TSX:IRL - Post by User

Post by EdgarLon Mar 26, 2015 2:09pm
181 Views
Post# 23565200

Minera IRL comments on lse board

Minera IRL comments on lse boardTo the question, "What price do you think Minera IRL should be?"  Reply: "At least 90 times what it's trading at. You asked me this before. Here's how I calculate it: Let's say gold price averages $1200 over the next 9 years. They plan to mine over 100,000 oz per year at all-in sustaining cost of $646. That leaves $554x100,000=$55.4 million US. That's 36.93 million pounds. That's 15.98p per share. At current stock price, this works out to a p/e ratio of 0.226. The average p/e ratio on the S&P500 is currently 20.5. To reach that P/E level (and a lot of gold mining stocks have reached that level) that means the share price of Minera IRL should increase by 9071%!!! From it's current 3.62 to 328.36!!! Then take into account that with dwindling supply and increasing demand, gold is likely going to average more than $1200 - some say a lot more. Then take into account that this Ollachea resource is open on both ends and could have double, triple, and some have even said it could be up to 5 times the deposit that is currently measured and indicated.

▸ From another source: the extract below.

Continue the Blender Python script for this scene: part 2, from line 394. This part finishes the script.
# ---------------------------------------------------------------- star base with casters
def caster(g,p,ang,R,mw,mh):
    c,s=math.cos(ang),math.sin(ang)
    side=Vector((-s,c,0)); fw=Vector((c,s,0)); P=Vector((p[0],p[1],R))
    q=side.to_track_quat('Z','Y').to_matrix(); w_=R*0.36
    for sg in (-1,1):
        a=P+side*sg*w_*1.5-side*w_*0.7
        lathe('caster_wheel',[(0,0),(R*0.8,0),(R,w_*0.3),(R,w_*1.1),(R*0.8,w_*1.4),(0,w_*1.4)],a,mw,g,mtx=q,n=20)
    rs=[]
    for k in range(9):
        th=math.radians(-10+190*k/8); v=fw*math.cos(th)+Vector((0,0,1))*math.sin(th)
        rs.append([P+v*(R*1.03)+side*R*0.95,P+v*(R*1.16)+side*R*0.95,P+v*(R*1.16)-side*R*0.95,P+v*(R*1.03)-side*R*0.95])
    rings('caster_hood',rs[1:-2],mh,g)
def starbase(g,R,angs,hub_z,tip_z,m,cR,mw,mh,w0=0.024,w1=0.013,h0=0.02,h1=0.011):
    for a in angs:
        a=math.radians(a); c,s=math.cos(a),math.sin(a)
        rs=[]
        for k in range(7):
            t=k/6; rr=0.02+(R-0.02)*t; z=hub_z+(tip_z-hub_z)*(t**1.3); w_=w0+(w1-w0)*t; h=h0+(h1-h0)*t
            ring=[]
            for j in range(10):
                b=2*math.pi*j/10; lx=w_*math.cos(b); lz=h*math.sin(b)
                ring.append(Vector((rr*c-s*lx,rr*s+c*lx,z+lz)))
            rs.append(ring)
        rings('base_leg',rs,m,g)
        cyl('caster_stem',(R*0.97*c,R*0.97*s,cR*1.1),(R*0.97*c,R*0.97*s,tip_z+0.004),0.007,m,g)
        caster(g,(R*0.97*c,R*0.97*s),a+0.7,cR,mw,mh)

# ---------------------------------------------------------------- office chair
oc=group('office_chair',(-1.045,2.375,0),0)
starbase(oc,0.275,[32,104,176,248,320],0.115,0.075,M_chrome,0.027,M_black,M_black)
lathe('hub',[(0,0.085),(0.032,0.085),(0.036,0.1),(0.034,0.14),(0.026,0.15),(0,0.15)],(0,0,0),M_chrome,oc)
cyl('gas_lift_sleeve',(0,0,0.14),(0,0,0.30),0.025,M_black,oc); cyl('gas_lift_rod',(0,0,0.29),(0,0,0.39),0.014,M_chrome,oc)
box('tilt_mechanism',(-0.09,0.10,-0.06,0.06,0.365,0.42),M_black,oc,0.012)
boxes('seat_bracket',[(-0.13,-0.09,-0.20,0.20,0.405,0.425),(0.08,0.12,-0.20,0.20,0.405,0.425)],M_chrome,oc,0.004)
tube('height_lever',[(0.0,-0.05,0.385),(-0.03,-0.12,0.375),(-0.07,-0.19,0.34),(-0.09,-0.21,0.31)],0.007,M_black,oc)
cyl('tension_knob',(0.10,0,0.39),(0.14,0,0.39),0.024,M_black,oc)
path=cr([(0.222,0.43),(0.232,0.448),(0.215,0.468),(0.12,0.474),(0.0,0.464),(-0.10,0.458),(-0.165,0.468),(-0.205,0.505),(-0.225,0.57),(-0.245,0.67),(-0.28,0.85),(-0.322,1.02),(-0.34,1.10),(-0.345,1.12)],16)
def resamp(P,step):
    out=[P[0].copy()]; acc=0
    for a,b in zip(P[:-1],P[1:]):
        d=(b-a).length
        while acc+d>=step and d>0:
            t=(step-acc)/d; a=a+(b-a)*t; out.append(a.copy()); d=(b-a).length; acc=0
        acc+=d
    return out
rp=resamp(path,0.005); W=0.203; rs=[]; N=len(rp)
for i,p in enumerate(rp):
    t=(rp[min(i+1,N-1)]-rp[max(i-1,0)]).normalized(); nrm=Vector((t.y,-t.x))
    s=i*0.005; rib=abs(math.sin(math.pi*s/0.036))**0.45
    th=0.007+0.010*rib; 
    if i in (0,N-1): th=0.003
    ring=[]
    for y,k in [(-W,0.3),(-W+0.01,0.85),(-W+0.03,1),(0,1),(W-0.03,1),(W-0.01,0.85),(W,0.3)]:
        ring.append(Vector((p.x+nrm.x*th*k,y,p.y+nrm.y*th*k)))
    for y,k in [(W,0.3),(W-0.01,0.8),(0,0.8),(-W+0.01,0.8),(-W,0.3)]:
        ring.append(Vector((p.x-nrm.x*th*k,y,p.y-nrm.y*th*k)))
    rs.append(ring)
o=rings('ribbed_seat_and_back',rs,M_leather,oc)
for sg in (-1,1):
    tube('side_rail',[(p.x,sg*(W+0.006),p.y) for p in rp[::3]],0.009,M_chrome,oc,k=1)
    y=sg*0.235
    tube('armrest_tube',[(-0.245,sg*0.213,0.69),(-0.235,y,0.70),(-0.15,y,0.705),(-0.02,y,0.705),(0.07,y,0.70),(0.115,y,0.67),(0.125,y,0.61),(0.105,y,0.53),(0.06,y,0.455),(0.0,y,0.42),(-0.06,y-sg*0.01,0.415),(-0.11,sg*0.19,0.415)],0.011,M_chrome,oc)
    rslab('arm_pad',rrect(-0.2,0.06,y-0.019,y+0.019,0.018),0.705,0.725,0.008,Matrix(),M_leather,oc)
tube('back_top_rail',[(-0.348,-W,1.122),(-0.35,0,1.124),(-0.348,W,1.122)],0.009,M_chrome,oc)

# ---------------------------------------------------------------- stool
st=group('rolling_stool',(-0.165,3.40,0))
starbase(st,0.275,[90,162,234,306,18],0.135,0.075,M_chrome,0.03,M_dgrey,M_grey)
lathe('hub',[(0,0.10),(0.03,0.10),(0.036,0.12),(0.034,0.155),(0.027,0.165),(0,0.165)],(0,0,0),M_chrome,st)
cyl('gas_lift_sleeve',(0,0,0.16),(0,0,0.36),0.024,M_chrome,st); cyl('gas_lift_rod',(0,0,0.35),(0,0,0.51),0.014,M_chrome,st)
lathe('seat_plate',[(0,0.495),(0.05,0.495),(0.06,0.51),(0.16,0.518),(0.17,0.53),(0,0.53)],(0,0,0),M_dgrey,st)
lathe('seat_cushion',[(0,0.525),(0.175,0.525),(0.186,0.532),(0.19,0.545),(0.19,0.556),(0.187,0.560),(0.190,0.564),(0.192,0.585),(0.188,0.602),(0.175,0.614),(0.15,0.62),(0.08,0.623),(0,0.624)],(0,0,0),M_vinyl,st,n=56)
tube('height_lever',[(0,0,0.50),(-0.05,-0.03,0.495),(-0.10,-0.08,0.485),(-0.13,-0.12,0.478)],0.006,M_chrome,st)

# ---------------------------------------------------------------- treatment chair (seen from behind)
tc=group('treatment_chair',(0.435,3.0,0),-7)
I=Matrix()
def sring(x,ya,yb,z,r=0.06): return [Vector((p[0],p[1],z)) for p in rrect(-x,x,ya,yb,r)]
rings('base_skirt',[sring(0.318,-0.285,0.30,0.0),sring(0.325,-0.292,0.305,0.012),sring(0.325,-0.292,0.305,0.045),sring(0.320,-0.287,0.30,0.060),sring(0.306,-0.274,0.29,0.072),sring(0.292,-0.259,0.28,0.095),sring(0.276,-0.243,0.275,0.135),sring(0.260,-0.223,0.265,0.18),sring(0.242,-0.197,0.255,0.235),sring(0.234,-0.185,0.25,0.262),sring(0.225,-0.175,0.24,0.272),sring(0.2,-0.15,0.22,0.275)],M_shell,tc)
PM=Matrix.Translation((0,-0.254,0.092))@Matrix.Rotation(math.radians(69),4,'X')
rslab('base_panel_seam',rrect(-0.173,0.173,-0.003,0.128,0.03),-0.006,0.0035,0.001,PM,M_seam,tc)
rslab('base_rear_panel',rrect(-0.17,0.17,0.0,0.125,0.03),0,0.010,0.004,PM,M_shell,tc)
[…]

Again I ask: How can this possibly not be financed? I think we're looking at a hundred bagger - a unique opportunity to make 100 times your money. Gold stocks are in the crapper at the moment but this one is much more undervalued than average. As soon as financing is announced, it should spring forward in a big way. It should move forward steadily from there as it moves into production. And we are not dependent on this but if gold sentiment improves, we'll see really good share price improvement from that also. Some investors will wait until we've gained 5000-10000% before investing with the hopes of gaining 10 or 20%. That's not me."